Wednesday, January 23, 2013

The Fetch by Laura Whitcomb


Synopsis: Calder is a Fetch, a death escort, the first of his kind to step from Heaven back to Earth.The first to fall in love with a mortal girl. But when he climbs backwards out of that Death Scene, into the chaos of the Russian Revolution, he tears a wound in the ghost realm, where the spirits begin a revolution of their own.

My Thoughts: this is my first book that talks about the afterlife. When a person dies, a death escort appears and he or she has the duty to accompany the dead through the Aisle of the Unearthing, divided in five parts: the Theatre, the Feast, the Gallery, the Garden and the Cell. After all this, you’ll reach the Great River, where a boat and its Captain will be waiting to take you to Heaven. Calder is a death escort, someone responsible for the dead, but he never felt like he belonged there. He thought he was extremely lonely and craved for a friend, but he knew that he couldn’t break his Vows as a Fetch nor disappoint his Captain. But when one of his duties gives him the chance to go back to Earth, in the middle of the Russian Revolution, to the woman that he thinks is the one supposed to be his Star Fetch – his apprentice, a living person able to see and hear him – will he still be faithful to his Vows?

                As I said, this is my first afterlife novel and I must say I really liked it! And for the first time in my shelf, the protagonist is a male. Usually I get books that woman are the leading figures, so it was different to see. What I liked about it is the detailed description of the surroundings: the Selo Palace of the tsar’s family, the late 10’s California, Russia and England, everything is so detailed that it seems that the author actually lived there (though it’s impossible)! Another thing that I really enjoyed is the way that death is shown: not as a morbid thing – even though it’s sad – but as a passage to something much better. Each death sees its Aisle and Fetch differently: it can be a blond angel with silver wings in a corridor made of pure diamonds and rubies, or a warrior in a corridor full of Japanese paintings. Time is different too: It can be 1024 for years or 1570 in an hour.

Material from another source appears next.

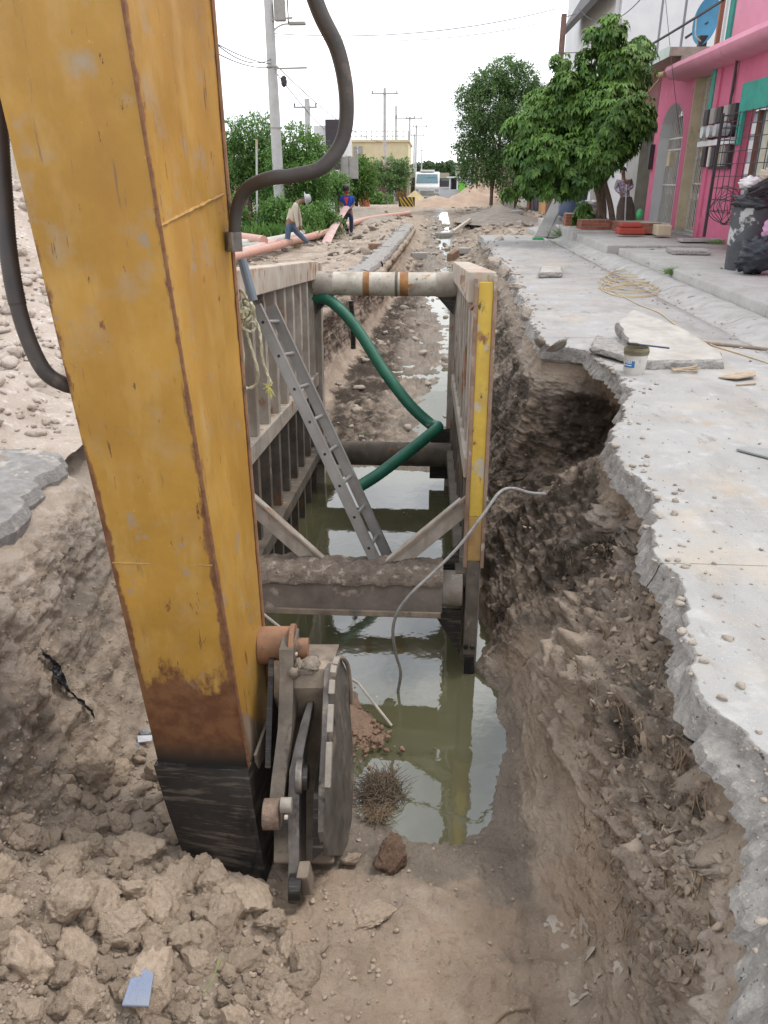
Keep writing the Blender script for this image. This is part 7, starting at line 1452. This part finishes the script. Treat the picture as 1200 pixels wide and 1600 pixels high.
# white picket gate seen behind the arm on the left
gl = thing('white_fence', 'white barred fence seen at the far left behind the arm', 'fence', tuple(at(30, 322, Y=24)))
for k in range(8): x = 8+k*6.5; put(MB().cyl(at(x+8*0, 325, Y=24), at(x-10, 222, Y=24), .035, 6), 'fence_bar', m_gate, gl)
for y in (232, 288, 318): put(MB().bar(at(0, y, Y=24), at(60, y, Y=24), .05, .06), 'fence_rail', m_gate, gl)

# ================================================================ PEOPLE
m_skin = mat('skin', (.25, .13, .085), None, 6, .6, bump=0); m_hair = flat('dark_hair', (.02, .015, .012))
def skinmesh(name, verts, edges, radii, mt, par, root=0, sub=2):
    me = bpy.data.meshes.new(name); base = wl(par); me.from_pydata([tuple(Vector(v)-base) for v in verts], edges, []); o = bpy.data.objects.new(name, me); C.objects.link(o); o.parent = par
    s = o.modifiers.new('skin', 'SKIN'); s.use_smooth_shade = True; s.branch_smoothing = .3
    for i, r in enumerate(radii): me.skin_vertices[0].data[i].radius = (r, r) if not isinstance(r, tuple) else r
    me.skin_vertices[0].data[root].use_root = True
    ss = o.modifiers.new('sub', 'SUBSURF'); ss.levels = ss.render_levels = sub; me.materials.append(mt); return o
def person(J, label, shirt, pants, shoe, feet_mt=None, sleeves=1.0, hat=None, mask=None, skirt=None, face=Vector((0, -1, 0)), collar=None):
    """J: joints in world space"""
    t = thing('person', label, 'person', tuple((J['ftL']+J['ftR'])/2)); V = []; Ed = []; Rd = []
    def v(p, r): V.append(Vector(p)); Rd.append(r); return len(V)-1
    pel = v(J['pel'], .12); ab = v(J['pel'].lerp(J['che'], .5), .115); ch = v(J['che'], .13); nk = v(J['nec'], .055); hd0 = v(J['nec'].lerp(J['hea'], .45)+face*.01, .07); hd = v(J['hea'], .095); ht = v(J['hea']+(J['hea']-J['nec']).normalized()*.08, .07)
    ns_ = v(J['hea']+face*.105-(J['hea']-J['nec']).normalized()*.02, .014)
    Ed += [(pel, ab), (ab, ch), (ch, nk), (nk, hd0), (hd0, hd), (hd, ht), (hd, ns_)]
    for s in 'LR':
        sh = v(J['sh'+s], .062); el = v(J['el'+s], .043); wr = v(J['ha'+s].lerp(J['el'+s], .18), .030); pm = v(J['ha'+s], (.034, .024)); Ed += [(ch, sh), (sh, el), (el, wr), (wr, pm)]
        dd = (J['ha'+s]-J['el'+s]).normalized(); sd_ = dd.cross(face).normalized()
        for k in range(4): m1_ = v(J['ha'+s]+dd*.05+sd_*(.030-.02*k), .010); m2_ = v(J['ha'+s]+dd*(.085+.012*(k in (1, 2)))+sd_*(.032-.021*k)+face*.02, .008); Ed += [(pm, m1_), (m1_, m2_)]
        th_ = v(J['ha'+s]+dd*.02+sd_*.055+face*.015, .010); Ed.append((pm, th_))
        hp = v(J['hp'+s], .088); kn = v(J['kn'+s], .058); an = v(J['ft'+s]+Vector((0, 0, .09)), .038); fd = J.get('fd'+s, face); hl_ = v(J['ft'+s]+Vector((0, 0, .045))-fd*.04, .04); to = v(J['ft'+s]+Vector((0, 0, .035))+fd*.15, .035); Ed += [(pel, hp), (hp, kn), (kn, an), (an, hl_), (hl_, to)]
    skinmesh('body', V, Ed, Rd, m_skin, t)
    for s in 'LR':
        fd = J.get('fd'+s, face); skinmesh('shoe', [J['ft'+s]+Vector((0, 0, .05))-fd*.05, J['ft'+s]+Vector((0, 0, .045))+fd*.07, J['ft'+s]+Vector((0, 0, .035))+fd*.17], [(0, 1), (1, 2)], [.055, .055, .045], shoe, t)
    # shirt
    sv = [J['pel']+(J['che']-J['pel'])*.02, J['pel'].lerp(J['che'], .5), J['che'], J['nec']-(J['nec']-J['che'])*.35]; se = [(0, 1), (1, 2), (2, 3)]; sr = [.155, .15, .165, .09]
    for s in 'LR':
        a = len(sv); e_ = J['sh'+s].lerp(J['el'+s], 1.0 if sleeves >= 1 else .8); sv += [J['sh'+s], e_]; sr += [.085, .062]; se += [(2, a), (a, a+1)]
        if sleeves >= 1: sv.append(J['ha'+s].lerp(J['el'+s], .12)); sr.append(.042); se.append((a+1, a+2))
    skinmesh('shirt', sv, se, sr, shirt, t, 1)
    if skirt: q = MB(); c = J['pel']; f0 = (J['ftL']+J['ftR'])/2; rows = [[Vector((lerp_.x+r*math.cos(a)*(1+.06*math.sin(5*a)), lerp_.y+r*.8*math.sin(a), lerp_.z)) for a in [2*math.pi*k/24 for k in range(25)]] for lerp_, r in ((c+Vector((0, 0, .08)), .17), (c.lerp(f0, .25), .26), (c.lerp(f0, .6), .29), (c.lerp(f0, .86), .27))]; q.grid(rows); put(q, 'skirt', skirt, t, smooth=2)
    else:
        pv = [J['pel']+Vector((0, 0, .04)), J['pel']-Vector((0, 0, .04))]; pe = [(0, 1)]; prr = [.14, .14]
        for s in 'LR': a = len(pv); pv += [J['hp'+s], J['kn'+s], J['ft'+s]+Vector((0, 0, .1))]; prr += [.105, .078, .062]; pe += [(1, a), (a, a+1), (a+1, a+2)]
        skinmesh('trousers', pv, pe, prr, pants, t, 0)
    up = (J['hea']-J['nec']).normalized()
    q = MB(); hc = J['hea']+up*.035-face*.02; rows = [[hc+up*(.1*math.cos(th))+(Vector((1, 0, 0))*math.cos(a)+Vector((0, 1, 0))*math.sin(a))*(.10*math.sin(th)) for a in [2*math.pi*k/16 for k in range(17)]] for th in [math.pi*.55*i/8 for i in range(9)]]; q.grid(rows); put(q, 'hair', m_hair, t, smooth=2)
    sd_ = up.cross(face).normalized()
    for s in (-1, 1):
        q = MB(); e0 = J['hea']+face*.092+sd_*s*.033+up*.012; q.cyl(e0, e0+face*.006, .011, 8); put(q, 'eye', m_dark, t); q = MB(); e0 = J['hea']+sd_*s*.096; q.obox(e0, sd_*.01, face*.018, up*.03); put(q, 'ear', m_skin, t)
    if hat:
        mt_h, brim, tilt = hat; hu = (up+face*tilt).normalized(); hx_ = hu.orthogonal().normalized(); hy_ = hu.cross(hx_); c0 = J['hea']+hu*.06
        rows = [[c0+hu*h+(hx_*math.cos(a)+hy_*math.sin(a))*r for a in [2*math.pi*k/24 for k in range(25)]] for r, h in ((brim, -.015), (brim*.8, .0), (.115, .01), (.11, .09), (.085, .125), (.0, .13))]; put(MB().grid(rows), 'hat', mt_h, t, smooth=2)
    if mask: put(crumple(J['hea']+face*.05-up*.06, (.085, 0, 0), (0, .075, 0), (0, 0, .07), 4, .2, 12), 'face_mask', mask, t, smooth=2)
    if collar: q = MB(); q.prism([J['che']+face*.165+Vector((-.08, 0, .14)), J['che']+face*.165+Vector((.08, 0, .14)), J['che']+face*.175+Vector((.01, 0, -.14))], face*.01); put(q, 'red_neckerchief', collar, t)
    return t
# worker bending over, walking right (cream long sleeved top, blue jeans, sun hat)
Y1 = 23.0
def w1(x, y, dy=0): return at(x, y, Y=Y1+dy)
rt = Vector((1, 0, 0))
J = dict(pel=w1(453, 347), che=w1(460, 325), nec=w1(468, 315), hea=w1(475, 311), shL=w1(463, 321, .16), elL=w1(468, 340, .2), haL=w1(471, 356, .2), shR=w1(461, 321, -.16), elR=w1(463, 342, -.2), haR=w1(466, 358, -.2),
         hpL=w1(455, 352, .09), knL=w1(468, 367, .1), ftL=w1(482, 385, .12), hpR=w1(450, 352, -.09), knR=w1(450, 371, -.1), ftR=w1(442, 393, -.1), fdL=rt, fdR=rt)
gz1 = drop(J['ftR'].x, Y1).z; gz2 = drop(J['ftL'].x, Y1).z
person(J, 'worker in a cream top, blue jeans and sun hat bending forward beside the pipes', mat('cream_jersey', (.5, .46, .37), (.42, .38, .3), 6, .9), mat('blue_jeans', (.09, .14, .21), (.06, .1, .16), 7, .9), flat('dusty_boot', (.3, .27, .24)), hat=(flat('grey_hat', (.4, .42, .42)), .19, .45), face=Vector((.8, 0, -.6)))
Y2 = 29.5
def w2(x, y, dy=0): return at(x, y, Y=Y2+dy)
fc = Vector((-.15, -.95, -.3)).normalized(); fk = Vector((-.2, -1, 0)).normalized()
J = dict(pel=w2(545, 331), che=w2(543, 312), nec=w2(542, 302), hea=w2(541, 296, -.06), shL=w2(534, 308), elL=w2(531, 318), haL=w2(539, 325, -.25), shR=w2(551, 308), elR=w2(552, 321), haR=w2(544, 328, -.25),
         hpL=w2(541, 335), knL=w2(537, 350, -.12), ftL=w2(544, 366, 0), hpR=w2(549, 335), knR=w2(549, 350, -.05), ftR=w2(549, 368, -.1), fdL=fk, fdR=fk)
person(J, 'worker in a royal blue shirt and red neckerchief holding a pink pipe', mat('royal_blue_shirt', (.02, .06, .38), (.015, .045, .28), 6, .85), mat('navy_jeans', (.022, .035, .075), None, 7, .9), flat('dark_boot', (.2, .18, .16)), sleeves=.8, hat=(m_black, .13, .3), mask=flat('red_scarf', (.4, .03, .03)), collar=flat('red_kerchief', (.55, .03, .03)), face=fc)
q = MB(); rows = []; P_ = spline([w2(541, 324, -.35), at(532, 338, Y=28.7), at(520, 358, Y=27.2), at(510, 378, Y=25.6), at(505, 392, Y=24.8)], 6)
for i, p in enumerate(P_): wd = .12+.05*i/len(P_); rows.append([p+Vector((wd*math.cos(a), .5*wd*math.sin(a), wd*.4*math.sin(a))) for a in [2*math.pi*k/12 for k in range(13)]])
q.grid(rows); put(q, 'flexible_pipe', m_pink2, smooth=2, label='flattened pale pink pipe end lifted by the blue shirted worker', cat='pipe')
q = MB(); q.tube(spline([at(507, 385, Y=24.8), at(497, 392, Y=24.2), at(488, 397, Y=23.5)], 4), .03, 6); put(q, 'pipe_rope', m_iron, label='dark rope trailing from the lifted pink pipe end', cat='rope')
# woman in the porch shade
Y3 = 25.6
def w3(x, y, dy=0): return at(x, y, Y=Y3+dy)
J = dict(pel=w3(978, 312), che=w3(974, 289), nec=w3(974, 276), hea=w3(974, 268), shL=w3(965, 282), elL=w3(962, 295), haL=w3(970, 303, -.2), shR=w3(984, 282), elR=w3(988, 292), haR=w3(980, 298, -.25),
         hpL=w3(974, 318), knL=w3(974, 336), ftL=w3(973, 357), hpR=w3(983, 318), knR=w3(983, 336), ftR=w3(984, 357))
person(J, 'person in a checked lilac blouse and long brown skirt in the porch shade', mat('checked_blouse', (.36, .28, .38), (.2, .12, .22), 14, .9, layers=[((.5, .46, .52), 20, .5, .54, (1, 1, 1))]), None, m_black, skirt=mat('brown_skirt', (.13, .1, .08), (.09, .07, .06), 5, .95), face=Vector((-.4, -.9, -.1)).normalized())
br = thing('broom', 'broom with a long white handle held by the person in the porch', 'broom', tuple(w3(976, 356, -.3))); put(MB().cyl(w3(976, 354, -.3), w3(979, 288, -.3), .02, 8), 'handle', m_wbag, br); q = MB().obox(w3(976, 355, -.3)+Vector((0, 0, .06)), Vector((.14, 0, 0)), Vector((0, .04, 0)), Vector((0, 0, .07))); put(q, 'bristles', m_rope, br)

                When Calder realizes that maybe the woman that he thought was meant to him actually wasn’t, how is he going to return to his Aisle? He has to take care of Anastasia and Alexis, remaining children of the tsar, and escort them to Heaven. Also, he has to stop the owner of Calder’s current body – which is Rasputin – before he starts a revolution inside the Land of Lost Soul – a place where all the souls that ran away from their escorts are – and before all those souls attack the Land of the Living. The scale is unbalanced and Calder has to put it back to its place.

                The only thing that lacked for me was the romance. It’s very subtle and you can almost miss it if you don’t read it carefully. Ana and Calder have two year difference, but that doesn’t really interfere in the scenes, but there is no kiss through the WHOLE book, except in the last chapter. I kept hoping for a kiss scene, but none came, and the only one was so quick that I couldn’t really see it!! It kind of reminds me of a 1910’s novel that I read when I was a teenager: its romance is very delicate and gentle, something that nowadays it’s hard to find, especially after the release of Fifty Shades of Grey – not saying that I don’t like the reading, I’m actually planning to read it, eventually.

                Last is the cover, which I don’t have a lot to talk about: the couple in the front is Calder and Ana, and the key represents the Fetch Key, that is able to open the door to the Aisle of the Unearthing. The Key is the thing that connects the whole book: when Calder gives the Key to Alexis and he passes it to Ana, she gives it to a soldier that was taking care of them in their prison, and to whom she had a crush. Now he is in CA, and without the Key, no one can go back to the Aisle. So Calder and the teens go on a journey around the globe in order to get it, but what if it wasn’t with the soldier? What if he sold it or lost it?

                That, my readers (if I have any), are for you to figure it out.